The Kyiv City State Administration’s Decree No. 979 from 16 Mary 2002 grants Andriyivsky Uzviz a protected status. This provides for specific construction rules and the arbitrary demolition of any buildings, even ones that do not qualify as architecturally significant sites, is completely illegal. Nobody can carry out any works there without prior approval from the Department for the Protection of Historical and Cultural Sites. According to Acting Head Yakiv Dikhtiar, neither his Department nor the Archeological institute, have authorized the construction. 

The Decree clearly determines that any new construction must take into account the architectural ensemble of the site and “preserve the archeological style of the existing historical environment”. How the glass cube designed for the site complies with the Decree is a mystery. 

The street has long been a pain in the neck for officials. In summer 2006, the Podil District Administration announced a reconstruction tender that was not authorized by the Kyiv State City Administration, which makes it illegal. Notably, reconstruction here means the demolition of old and construction of new buildings, rather than minor repairs. The reconstruction would have closed down the street for two years. As a result, artists working there, some of them having been there for decades, would have nowhere to work. At that time, the construction of parking lots and shopping malls had already been planned.

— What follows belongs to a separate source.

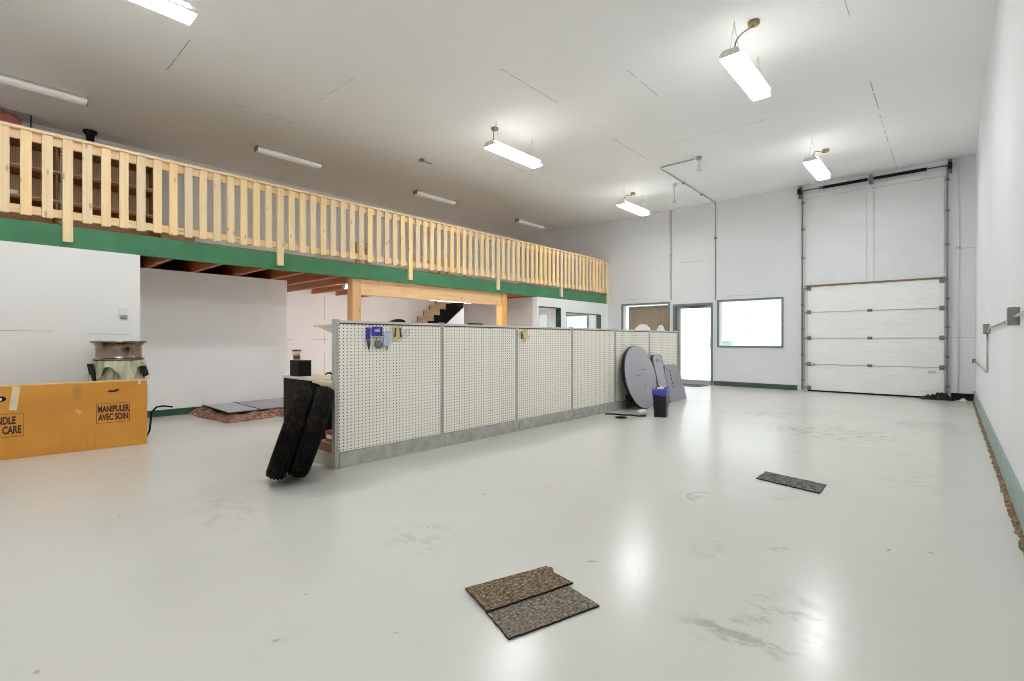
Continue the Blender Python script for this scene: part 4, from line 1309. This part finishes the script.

Once this sparked a scandal in the media, the tender was cancelled and postponed for an undetermined term but weird things, such as fires in old buildings, blamed on homeless people, did not stop. The cobblestones made by ancient Kyivites from the stones left around Kyiv by a Scandinavian glacier 150,000 years ago will be replaced by concrete slabs to make it easier for cars to drive up the street that is actually designated for pedestrians. 

“Does Andriyivsky Uzviz need a business center and more offices?” Vladyslava Osmak wonders. “A museum complex would be more appropriate, as well as bookstores, music stores and tiny restaurants where people would feel protected… all this is small business that would be more relevant for this historical street , not the big business implemented in huge complexes.”

Late on 10 April, Oleksandr Popov, Head of Kyiv City State Administration, played “good cop” once more. The Inspection of State Architectural and Construction Supervision in Kyiv suspended preliminary work on the construction of the trade and business center with all adjoining premises and underground parking lot. The works were stopped on the demand of the Kyiv City State Administration, based on the fact that it had not been notified of the start of construction by the developer.